It's exactly what it implies.
There is something quietly magical and mysterious about the still, dark, winter night sky. It's just romantic, both in metaphor and in reality, but it's also nearly impossible to grasp. It seems always just out of reach and overwhelming in concept and in entirety, respectively. It makes me feel in full scope how wrong the world is or how wrong I am or just how inferior my human attempts at living life right are. In looking for a photo to go with this entry, I realized that the aurora borealis gives exactly the same kind of impressed emotion. That kind of surpressed feeling that makes you want to explode just to get out of your body, which makes you feel so momentarily trapped. It never lasts and it's so intriguing but it also so humbling that I just don't know what to do with it and then hustle in the house with girls as I realize I'm getting cold and have a handful of something (bags, stacks of books, leftovers from supper at Darlene's.) I'm really not on drugs. I've just never tried to explain this before.
It's what makes me the crazy, Latina, life-absorbing, miracle-observing chick that I am. But I find it no coincidence (or perhaps CrAzY coincidence altogether!) that the aurora, the stars, the sky--all of it--work together to woo me in this crazy, cold north living with a man who I wonder may have been in a dream I had before I even knew him. Yes, I know. That might be going too far...
But it begs the question: what if?
This dream is so old it's hard to believe I still think about it. Several years ago (thirteen or fourteen), I had a dream one night where the only details I remember are that it was in the middle of winter, the middle of the night, I was in a cabin that resembled the mobile home I used to live in, and several girls wandering around, all in some form of a white dress. (Pajamas? Smocks? Hard to say.) They were all just walking around, doing aimless tasks and I remembered wondering (a little self-righteously) what in the hell they were doing and what for.
Next I remember being across the living room and standing in front of the window. I remember looking out into the bitterly cold night, I remember wondering how cold it was, not wanting to find out, and I remember the sparkling, expansive, untouched blanket of snow on the field that stretched past the horizon. It was like I knew the air outside was unbearable and Arctic-like (being a girl from Wyoming), but was still standing super cozy and warm inside.

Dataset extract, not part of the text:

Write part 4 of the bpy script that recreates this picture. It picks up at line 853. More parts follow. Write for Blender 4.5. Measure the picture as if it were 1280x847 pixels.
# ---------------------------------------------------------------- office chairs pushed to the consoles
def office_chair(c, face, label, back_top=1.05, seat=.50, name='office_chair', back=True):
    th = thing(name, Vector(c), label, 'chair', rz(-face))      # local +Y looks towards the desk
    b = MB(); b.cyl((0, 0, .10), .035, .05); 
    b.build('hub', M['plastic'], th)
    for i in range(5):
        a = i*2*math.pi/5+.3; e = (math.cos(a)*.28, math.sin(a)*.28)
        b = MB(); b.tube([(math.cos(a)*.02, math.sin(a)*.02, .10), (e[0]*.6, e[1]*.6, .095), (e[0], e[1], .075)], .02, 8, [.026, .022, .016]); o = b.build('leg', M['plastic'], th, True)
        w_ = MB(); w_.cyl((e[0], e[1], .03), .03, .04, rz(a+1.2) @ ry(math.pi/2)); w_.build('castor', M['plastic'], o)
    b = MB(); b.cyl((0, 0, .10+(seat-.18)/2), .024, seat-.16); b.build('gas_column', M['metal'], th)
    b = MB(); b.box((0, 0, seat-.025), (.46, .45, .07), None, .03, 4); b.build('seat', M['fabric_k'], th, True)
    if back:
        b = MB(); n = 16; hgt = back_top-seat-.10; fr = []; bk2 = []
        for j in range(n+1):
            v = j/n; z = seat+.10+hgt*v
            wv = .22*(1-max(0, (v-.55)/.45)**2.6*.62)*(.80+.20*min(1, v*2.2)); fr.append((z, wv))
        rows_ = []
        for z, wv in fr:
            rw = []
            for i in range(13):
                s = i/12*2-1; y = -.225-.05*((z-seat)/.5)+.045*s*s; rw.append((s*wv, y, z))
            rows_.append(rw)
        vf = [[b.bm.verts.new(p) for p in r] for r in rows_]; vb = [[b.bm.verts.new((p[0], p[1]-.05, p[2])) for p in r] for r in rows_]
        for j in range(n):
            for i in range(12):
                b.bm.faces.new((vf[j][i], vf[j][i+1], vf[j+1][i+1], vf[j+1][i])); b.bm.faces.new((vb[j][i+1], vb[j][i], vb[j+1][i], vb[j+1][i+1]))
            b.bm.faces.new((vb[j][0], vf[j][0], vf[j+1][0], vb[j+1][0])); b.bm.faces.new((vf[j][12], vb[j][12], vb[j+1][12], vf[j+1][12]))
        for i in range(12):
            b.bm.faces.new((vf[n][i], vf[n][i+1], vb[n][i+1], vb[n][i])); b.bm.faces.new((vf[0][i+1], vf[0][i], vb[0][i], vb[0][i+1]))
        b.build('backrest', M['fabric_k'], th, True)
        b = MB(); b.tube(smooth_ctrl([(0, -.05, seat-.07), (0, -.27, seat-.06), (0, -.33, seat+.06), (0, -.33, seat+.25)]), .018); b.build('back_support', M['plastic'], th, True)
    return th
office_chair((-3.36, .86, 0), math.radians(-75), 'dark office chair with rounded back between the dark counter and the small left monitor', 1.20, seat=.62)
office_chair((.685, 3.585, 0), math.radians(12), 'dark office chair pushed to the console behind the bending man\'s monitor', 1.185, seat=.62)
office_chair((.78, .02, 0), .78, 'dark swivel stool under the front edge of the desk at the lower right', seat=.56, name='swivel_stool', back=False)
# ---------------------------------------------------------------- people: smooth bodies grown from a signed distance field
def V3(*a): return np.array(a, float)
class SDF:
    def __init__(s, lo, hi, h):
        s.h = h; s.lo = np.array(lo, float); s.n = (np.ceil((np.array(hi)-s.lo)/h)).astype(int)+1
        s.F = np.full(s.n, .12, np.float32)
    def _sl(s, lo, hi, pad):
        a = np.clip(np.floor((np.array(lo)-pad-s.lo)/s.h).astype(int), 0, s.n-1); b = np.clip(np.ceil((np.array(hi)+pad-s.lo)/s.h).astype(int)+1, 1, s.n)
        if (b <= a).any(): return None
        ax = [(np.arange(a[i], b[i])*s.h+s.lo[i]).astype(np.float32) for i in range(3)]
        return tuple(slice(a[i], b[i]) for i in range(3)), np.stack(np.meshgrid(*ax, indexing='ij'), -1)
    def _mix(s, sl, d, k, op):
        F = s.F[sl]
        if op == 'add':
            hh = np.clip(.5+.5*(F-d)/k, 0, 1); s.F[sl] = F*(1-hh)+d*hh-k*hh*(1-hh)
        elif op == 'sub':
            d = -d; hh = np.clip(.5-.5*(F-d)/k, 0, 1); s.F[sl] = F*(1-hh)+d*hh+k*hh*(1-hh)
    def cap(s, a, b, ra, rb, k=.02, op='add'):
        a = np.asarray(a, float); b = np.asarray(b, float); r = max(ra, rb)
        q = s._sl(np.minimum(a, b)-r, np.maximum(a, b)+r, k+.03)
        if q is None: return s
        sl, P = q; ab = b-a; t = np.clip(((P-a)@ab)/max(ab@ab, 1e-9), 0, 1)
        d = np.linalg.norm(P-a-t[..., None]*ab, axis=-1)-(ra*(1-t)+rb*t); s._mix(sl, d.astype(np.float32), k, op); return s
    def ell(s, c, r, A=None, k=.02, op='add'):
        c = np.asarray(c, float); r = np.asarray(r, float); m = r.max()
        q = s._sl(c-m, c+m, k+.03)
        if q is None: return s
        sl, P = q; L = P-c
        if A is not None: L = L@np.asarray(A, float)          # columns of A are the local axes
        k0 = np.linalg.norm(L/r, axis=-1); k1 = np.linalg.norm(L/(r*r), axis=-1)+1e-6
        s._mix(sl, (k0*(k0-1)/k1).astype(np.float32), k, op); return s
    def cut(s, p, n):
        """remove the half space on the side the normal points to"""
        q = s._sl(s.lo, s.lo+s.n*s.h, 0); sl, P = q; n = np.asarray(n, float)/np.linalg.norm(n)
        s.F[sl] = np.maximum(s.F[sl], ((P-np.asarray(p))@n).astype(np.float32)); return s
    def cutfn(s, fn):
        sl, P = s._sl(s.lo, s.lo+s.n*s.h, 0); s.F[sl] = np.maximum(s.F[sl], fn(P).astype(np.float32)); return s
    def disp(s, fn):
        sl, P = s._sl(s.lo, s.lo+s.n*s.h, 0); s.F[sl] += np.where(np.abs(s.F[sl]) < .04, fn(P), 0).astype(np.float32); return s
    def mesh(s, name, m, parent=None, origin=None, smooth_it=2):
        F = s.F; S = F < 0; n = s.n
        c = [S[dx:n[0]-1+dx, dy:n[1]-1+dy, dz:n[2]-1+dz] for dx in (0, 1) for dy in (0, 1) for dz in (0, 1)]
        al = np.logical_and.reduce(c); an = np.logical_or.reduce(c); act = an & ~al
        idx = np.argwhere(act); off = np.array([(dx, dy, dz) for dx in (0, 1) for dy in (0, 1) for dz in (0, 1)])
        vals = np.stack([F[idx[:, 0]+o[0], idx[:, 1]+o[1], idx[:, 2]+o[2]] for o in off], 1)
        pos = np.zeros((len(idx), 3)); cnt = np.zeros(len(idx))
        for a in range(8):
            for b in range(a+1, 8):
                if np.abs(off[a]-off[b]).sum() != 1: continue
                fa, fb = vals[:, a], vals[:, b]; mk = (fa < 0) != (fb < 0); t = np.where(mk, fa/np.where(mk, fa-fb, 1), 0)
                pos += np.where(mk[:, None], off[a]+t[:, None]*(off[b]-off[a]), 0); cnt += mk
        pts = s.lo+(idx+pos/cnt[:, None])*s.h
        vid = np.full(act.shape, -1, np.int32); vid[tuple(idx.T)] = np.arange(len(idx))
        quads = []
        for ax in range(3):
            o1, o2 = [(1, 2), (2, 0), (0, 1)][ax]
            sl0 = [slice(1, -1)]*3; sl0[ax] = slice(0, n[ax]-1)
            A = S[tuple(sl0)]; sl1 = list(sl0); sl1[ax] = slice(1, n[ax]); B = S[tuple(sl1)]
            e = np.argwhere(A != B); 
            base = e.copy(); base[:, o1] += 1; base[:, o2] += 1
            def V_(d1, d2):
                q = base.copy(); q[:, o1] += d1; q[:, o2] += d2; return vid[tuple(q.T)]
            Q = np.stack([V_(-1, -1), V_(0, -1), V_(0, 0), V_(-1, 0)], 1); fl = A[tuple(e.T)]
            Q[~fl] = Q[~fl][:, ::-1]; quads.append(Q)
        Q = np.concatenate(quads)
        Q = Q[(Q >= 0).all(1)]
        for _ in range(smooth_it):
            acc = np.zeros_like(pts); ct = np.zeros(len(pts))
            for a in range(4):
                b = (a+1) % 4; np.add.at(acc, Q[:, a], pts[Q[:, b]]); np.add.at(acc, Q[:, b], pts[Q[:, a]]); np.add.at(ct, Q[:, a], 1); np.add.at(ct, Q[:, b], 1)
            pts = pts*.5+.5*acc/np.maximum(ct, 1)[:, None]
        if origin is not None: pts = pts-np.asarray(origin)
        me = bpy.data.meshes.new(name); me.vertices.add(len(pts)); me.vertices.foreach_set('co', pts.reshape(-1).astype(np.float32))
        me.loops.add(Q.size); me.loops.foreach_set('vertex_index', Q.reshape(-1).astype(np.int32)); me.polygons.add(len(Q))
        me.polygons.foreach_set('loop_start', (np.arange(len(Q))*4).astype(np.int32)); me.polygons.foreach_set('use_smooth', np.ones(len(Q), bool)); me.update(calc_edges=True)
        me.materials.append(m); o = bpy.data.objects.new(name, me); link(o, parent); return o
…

In the meantime, I took in the dark, black-purple sky, riddled with stars and just stared, half breathless, into the midnight sky.
But I also remember that just as momentarily as I perceived cold, warmth, and wonderment, I perceived absolute desolation because there was nowhere to go and no way to get out. I wouldn't have known which direction to go and no one seemed interested in getting away anyway, seeing something new, experiencing life past this two-dimensional way of living. It was desperately lacking.
That's not all. If you've ever had to transition from experiencing pain to accepting it, you'll understand this next part. I realized how separated we were from other people and it felt instantly crushing. I actually felt physical pain. Somehow this translated into knowing I would never find love and the whole entire realization--of being cut off from the world and not getting the chance to experience true love (cheese alert!! cheese alert!!)--just killed me. I had to take this enormous sadness, accept it, and somehow turn it around.
The next thing I remember was holding the front door open for someone who, I guess, had come by in passing. It was a guy, a man, a tall, broad man, who barely fit the door frame and he was covered in furs all the way up to his eyes, eyes I couldn't see, but somehow captivated me through this jolt of electric energy that I couldn't perceive. Energy and connection that was beyond first or second impression, and I was amazed, incredulous, relieved, and inexplicably light-hearted at the thought of his presence. Yet he was right there in front of me and there was something about him, something about the way we connected, that I knew he was meant for me and I was meant for him. I woke up sad to leave the dream but with a smile for a sense of purpose.
It's so ooey-gooey (and it's SO me), but the overall purpose of the dream seemed bigger than me and all my gooey-eyed perceptions of romance or even life.
The point is, it stuck with me for a good long while and then it went away. After graduation and a few failed experiences, life went on and I got a real good dose of reality as I searched for jobs 7 months pregnant and moved on with homework, bottles, diapers, daycare, and concert rehearsals. I totally forgot about it.
Enter Kyle. And the world around me changed again. The way our relationship unfolded and the way he treated me made feel just like I did in that dream (the good part, that is.) Then that's when I remembered the dream. All the comparisons since then of my life with him always involve some kind of recollection of that dream. It makes me wonder--it has always made me wonder--if maybe there was purpose to that dream, purpose beyond my own agenda, divine intervention perhaps or if it was just that I wanted to relish in the coincidence so much that I subconsiously made it so.
I highly doubt the latter, no matter what the cynics believe. I don't need that dream to know what the beautiful inscription of Kyle in my life means or how blessed I am to have him in my life. I simply know that both the reality of Kyle in my life and the dream of someone very like him are connected. The comparisons will be left to a later entry.